Wieso ist die St. Galler Bratwurst weiss?

Weisse Würste fallen auf!
Die Schweiz ist die Ausnahme, weil die St. Galler Bratwurst zu den populärsten Fleischspezia­litäten unseres Landes gehört.

Die meisten ihrer Mitbewerberinnen sind aber eindeutig farbiger. Eine Frage taucht immer wieder auf:
Was steckt hinter dem königlich blassen Teint der St. Galler Bratwurst?

Die Antwort ist nicht ganz einfach. Sie hat mit den Rohstoffen, der Verarbeitung und mit Tradition zu tun. Die Färbung einer Wurst wird bestimmt von zwei Faktoren.

Die Farbe des Fleisches

Die Muskeln der meisten Säugetiere haben eine ausgeprägte rote Färbung. Wie intensiv dieses Rot ist, hängt entscheidend ab vom Gehalt eines lebenswichtigen Eiweissbau­steins. Er heisst Myoglobin und ist eng ver­wandt mit dem Hämoglobin im Blut. Beide Moleküle können Sauerstoff binden, trans­portieren und am richtigen Ort zur Verfü­gung stellen. Myoglobin kommt ausschliess­lich in Muskelzellen vor. Es übernimmt dort den Sauerstoff vom Hämoglobin und macht ihn verfügbar für die Umwandlung von che­mischer Energie in Bewegung.

Die unterschiedlichen Rottöne

Die Andockstelle für das Sauerstoffatom ist ein Eisenatom. Dieses Eisen ist der Grund, weshalb Blut und Muskeln rot sind. Der Myoglobin-Gehalt ist höher und das Gewe­be umso röter, je intensiver der Muskel ge­braucht wird. Tiere, die sich viel und schnell bewegen, haben tiefrotes Fleisch, z.B. Wild oder Weiderinder. Bei Jungtieren und weni­ger aktiven Arten ist es entsprechend heller. Einen Einfluss auf den Eisengehalt hat auch die Ernährung.

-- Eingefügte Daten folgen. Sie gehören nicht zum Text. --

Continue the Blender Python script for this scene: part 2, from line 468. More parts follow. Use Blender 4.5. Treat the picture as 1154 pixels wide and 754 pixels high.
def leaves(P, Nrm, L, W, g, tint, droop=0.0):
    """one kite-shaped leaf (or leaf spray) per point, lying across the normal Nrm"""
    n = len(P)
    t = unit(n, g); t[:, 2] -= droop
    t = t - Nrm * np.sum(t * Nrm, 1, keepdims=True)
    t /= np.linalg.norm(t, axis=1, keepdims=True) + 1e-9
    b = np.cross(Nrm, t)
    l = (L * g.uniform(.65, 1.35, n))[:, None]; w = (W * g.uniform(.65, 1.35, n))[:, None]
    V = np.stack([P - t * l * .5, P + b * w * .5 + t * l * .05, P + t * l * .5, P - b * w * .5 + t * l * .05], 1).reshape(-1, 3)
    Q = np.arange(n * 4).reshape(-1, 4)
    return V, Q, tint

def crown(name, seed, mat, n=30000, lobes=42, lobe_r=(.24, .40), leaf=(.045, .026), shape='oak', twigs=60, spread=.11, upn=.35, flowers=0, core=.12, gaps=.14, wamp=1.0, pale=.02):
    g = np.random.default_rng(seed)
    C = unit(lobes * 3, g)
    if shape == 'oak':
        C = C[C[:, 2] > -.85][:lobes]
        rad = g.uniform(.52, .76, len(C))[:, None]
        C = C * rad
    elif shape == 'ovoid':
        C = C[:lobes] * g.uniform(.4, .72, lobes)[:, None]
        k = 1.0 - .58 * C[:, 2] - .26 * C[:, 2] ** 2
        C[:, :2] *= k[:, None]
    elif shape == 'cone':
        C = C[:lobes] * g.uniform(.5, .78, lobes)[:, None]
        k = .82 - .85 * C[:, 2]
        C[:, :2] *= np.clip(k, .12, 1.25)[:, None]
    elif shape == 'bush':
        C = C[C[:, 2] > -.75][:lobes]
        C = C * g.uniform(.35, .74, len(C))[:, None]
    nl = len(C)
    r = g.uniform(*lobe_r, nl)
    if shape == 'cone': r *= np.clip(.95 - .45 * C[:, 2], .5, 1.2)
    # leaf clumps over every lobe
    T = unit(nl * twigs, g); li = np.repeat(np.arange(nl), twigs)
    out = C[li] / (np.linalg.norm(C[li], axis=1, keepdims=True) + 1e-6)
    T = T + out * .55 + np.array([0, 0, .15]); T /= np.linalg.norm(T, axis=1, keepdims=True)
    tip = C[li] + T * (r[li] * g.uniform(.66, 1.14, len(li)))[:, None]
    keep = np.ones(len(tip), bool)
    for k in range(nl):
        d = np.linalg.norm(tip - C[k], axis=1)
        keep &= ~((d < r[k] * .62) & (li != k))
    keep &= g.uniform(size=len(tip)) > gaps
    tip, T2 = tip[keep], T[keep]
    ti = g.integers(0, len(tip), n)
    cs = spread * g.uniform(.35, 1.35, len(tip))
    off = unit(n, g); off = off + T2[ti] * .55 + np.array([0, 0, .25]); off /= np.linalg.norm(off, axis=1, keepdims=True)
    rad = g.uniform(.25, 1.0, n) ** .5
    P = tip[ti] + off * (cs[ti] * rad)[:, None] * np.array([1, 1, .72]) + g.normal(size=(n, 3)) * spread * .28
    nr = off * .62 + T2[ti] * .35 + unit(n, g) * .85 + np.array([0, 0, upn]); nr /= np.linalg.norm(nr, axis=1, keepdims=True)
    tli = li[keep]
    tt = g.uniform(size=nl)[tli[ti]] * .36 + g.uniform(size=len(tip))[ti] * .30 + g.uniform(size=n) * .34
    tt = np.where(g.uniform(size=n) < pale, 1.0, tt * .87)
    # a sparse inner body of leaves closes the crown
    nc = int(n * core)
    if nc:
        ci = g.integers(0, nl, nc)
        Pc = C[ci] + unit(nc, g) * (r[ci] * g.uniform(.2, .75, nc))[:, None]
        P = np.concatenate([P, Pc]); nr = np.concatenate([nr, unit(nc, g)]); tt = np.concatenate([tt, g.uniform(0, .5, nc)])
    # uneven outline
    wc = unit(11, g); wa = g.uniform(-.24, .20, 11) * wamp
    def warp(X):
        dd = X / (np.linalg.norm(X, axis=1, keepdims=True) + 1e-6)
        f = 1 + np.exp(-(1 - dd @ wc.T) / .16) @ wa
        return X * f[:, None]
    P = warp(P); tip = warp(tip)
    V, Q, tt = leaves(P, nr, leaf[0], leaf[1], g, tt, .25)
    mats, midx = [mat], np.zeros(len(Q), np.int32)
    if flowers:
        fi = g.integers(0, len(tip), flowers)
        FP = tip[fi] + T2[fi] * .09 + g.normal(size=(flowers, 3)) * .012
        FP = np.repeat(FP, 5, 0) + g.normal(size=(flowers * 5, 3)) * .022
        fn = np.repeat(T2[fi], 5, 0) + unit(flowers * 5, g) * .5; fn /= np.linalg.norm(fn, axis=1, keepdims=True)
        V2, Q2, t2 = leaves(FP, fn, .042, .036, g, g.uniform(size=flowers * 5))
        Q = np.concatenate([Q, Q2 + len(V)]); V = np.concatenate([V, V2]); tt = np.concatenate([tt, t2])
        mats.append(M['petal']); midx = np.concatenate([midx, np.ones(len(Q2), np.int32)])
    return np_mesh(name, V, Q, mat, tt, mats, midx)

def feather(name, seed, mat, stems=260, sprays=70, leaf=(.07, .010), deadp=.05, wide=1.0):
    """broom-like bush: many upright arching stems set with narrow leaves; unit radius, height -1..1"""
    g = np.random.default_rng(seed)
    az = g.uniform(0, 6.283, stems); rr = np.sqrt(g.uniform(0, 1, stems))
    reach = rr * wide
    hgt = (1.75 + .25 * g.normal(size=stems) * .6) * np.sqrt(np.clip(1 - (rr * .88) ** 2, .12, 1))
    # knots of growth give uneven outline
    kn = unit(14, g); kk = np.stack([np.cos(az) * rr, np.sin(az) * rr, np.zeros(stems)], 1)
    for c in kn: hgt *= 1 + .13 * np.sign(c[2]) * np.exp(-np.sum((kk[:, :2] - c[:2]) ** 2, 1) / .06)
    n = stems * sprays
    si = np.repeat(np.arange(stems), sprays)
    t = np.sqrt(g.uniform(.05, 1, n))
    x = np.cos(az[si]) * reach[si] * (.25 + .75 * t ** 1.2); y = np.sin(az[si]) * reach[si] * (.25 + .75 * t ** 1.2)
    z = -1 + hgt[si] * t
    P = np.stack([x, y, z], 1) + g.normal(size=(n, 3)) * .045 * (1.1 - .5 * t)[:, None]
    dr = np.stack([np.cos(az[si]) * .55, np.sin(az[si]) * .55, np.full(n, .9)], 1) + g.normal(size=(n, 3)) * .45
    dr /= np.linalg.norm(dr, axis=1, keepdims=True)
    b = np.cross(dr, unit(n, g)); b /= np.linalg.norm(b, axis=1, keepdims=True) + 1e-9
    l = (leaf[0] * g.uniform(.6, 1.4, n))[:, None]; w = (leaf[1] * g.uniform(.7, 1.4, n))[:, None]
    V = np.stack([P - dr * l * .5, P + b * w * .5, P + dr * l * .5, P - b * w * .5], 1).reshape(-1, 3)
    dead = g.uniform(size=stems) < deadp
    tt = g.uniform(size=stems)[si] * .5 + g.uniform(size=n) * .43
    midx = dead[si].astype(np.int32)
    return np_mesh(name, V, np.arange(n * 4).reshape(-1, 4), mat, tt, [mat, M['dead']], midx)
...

Deshalb fütterte man Mast­kälber früher bewusst eisenarm, damit ihr Fleisch möglichst hell blieb. Das ist in der Schweiz seit 2013 verboten.

Helle Zutaten

Der noblen Blässe der St. Galler Bratwurst hat das nicht geschadet, denn auch das Fleisch gesunder Kälber ist so hell, dass es die gewünschte Brätfarbe nicht beeinträchtigt. Für eine St. Galler Kalbsbratwurst IGP müs­sen mindestens 50 Prozent des verarbeiteten Muskelfleischs vom Kalb stammen. Viel mehr bringt aus kulinarischer Sicht übrigens keinen Vorteil, denn für ein aromatisches und geschmeidiges Brät braucht es unbe­dingt Schweinefleisch und Speck. Diese Zu­taten sind weiss oder höchstens rosarot

Die Art der Verarbeitung

Myoglobin ist ein Eiweiss und verändert sich, wenn es erhitzt wird. Dieser Vorgang ist uns allen vertraut. Ein blutrotes Steak wird grau­braun, sobald seine Temperatur etwa 70 Grad erreicht.

Salz & Haltbarkeit

Dass sich Fleisch mit Salz haltbarer machen lässt, entdeckten unsere Vorfahren schon vor Jahrtausenden. Wenn gewisse Bedingungen stimmten, behielt es dabei sogar seine rote Farbe. Der Grund dafür sind Bakterien, die aus Stickstoffverbindungen Nitrit herstellen. Im 19. Jahrhundert löste man das Rätsel. Das Nitrit wandelt das Myoglobin in eine stabile Form um, die ebenfalls rot ist.

Der Brühprozess

Aus diesem Verständnis der natürlichen Pro­zesse entstand das Nitritpökelsalz, dank dem Fleisch nicht nur haltbarer wird, sondern sei­ne rote Farbe auch während des Garens be­hält. Die appetitliche «fleischige» Farbe vieler Würste beruht auf diesem Effekt. Im Fach­jargon der Fleichfachleute nennt man das Umrötung.

Das Brät der St. Galler Bratwurst wird aber bis heute gemäss alter Tradition gesalzen und gewürzt ohne Nitritzugabe. Die relativ gerin­ge Menge von Myoglobin im Kalb- und Schweinefleisch verliert beim Brühen der Würste (etwa 70 Grad) alle Rottöne.